Troy Story

March 2, 2020
Troy Story

Let’s start with a fact that definitely isn’t true: that the city of London was founded by a Trojan refugee and originally called Troia Nova.

 

The 12th century English chronicler responsible for this egregious claim is just one of countless individuals who, over the course of millennia, have retold and reinterpreted Homer’s 8th century BC story about the Trojan war. This is the subject of the British Museum’s latest exhibition, ‘Troy: myth and reality’, which explores how this legendary tale has been engaged with through history. 

 

The aim and scope of this is ambitious: how do you re-evaluate a story known to almost all the ancient Mediterranean world and a hefty chunk of the modern? The exhibition makes a pretty good stab at it. Spanning more than two millennia, it sets out its bookends early on, pairing a Cy Twombly work, Vengeance of Achilles (1978), with a 6th century BC Greek vase depicting the moment Achilles kills Penthiselea, Queen of the Amazons. The show is then split into two halves, first charting the ancient depictions of the Troy story, then moving onto the more modern responses to the narrative – the Renaissance masters, Pre-Raphaelites, and contemporary artists. Object highlights include an Etruscan imagining of the Judgement of Paris, a Roman fresco of an uncertain Helen boarding her ship to Troy, and a tiny sardonyx ring of Odysseus and Diomedes stealing the statue of Athena from Troy. Highlights from more recent periods include the wounded Achilles (1825) by Albacini (the posterboy of the exhibition) and Peter Paul Rubens’ Wrath of Achilles (1630-35).

 

Between these two periods, ancient and modern, the show offers an overview of the archaeological digs that took place in the 19th century at the site of Troy. The attempts at historicising the Iliad, funded by German businesswoman Heinrich Schliemann, had varied success; yet they still claimed to have found evidence of most episodes from Homer’s epic. Here, one must critique that the exhibition does not consider Schliemann’s invasive practices in the context of modern archaeological practice.
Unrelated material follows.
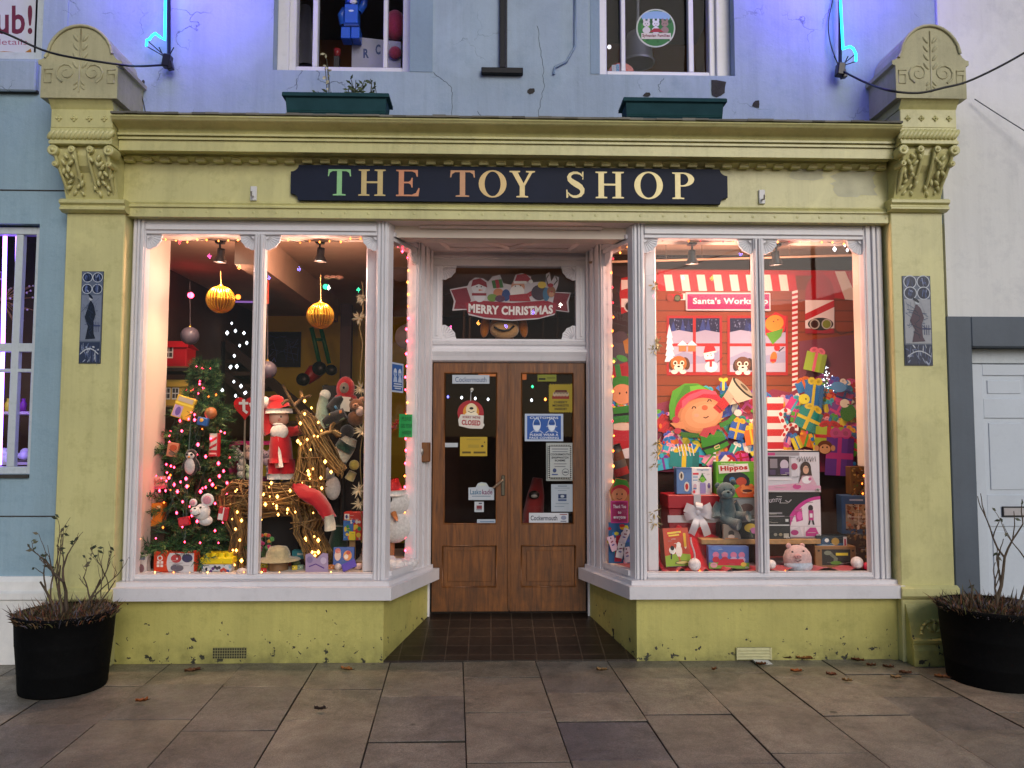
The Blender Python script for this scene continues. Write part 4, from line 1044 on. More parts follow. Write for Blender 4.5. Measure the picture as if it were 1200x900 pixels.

What is also not addressed is the ongoing dispute between various museums over the treasures that Schliemann discovered. The works on display are almost completely borrowed from British and German collections, neglecting to include anything from the rich collections held by Russian institutions.

 

Perhaps the British Museum is exposing some myths inherent in the politicised and emotionalised objects that they chose to show or not to show. But through its own selective curation, the exhibition in itself becomes another espousal of contemporary realities using the myth of Troy.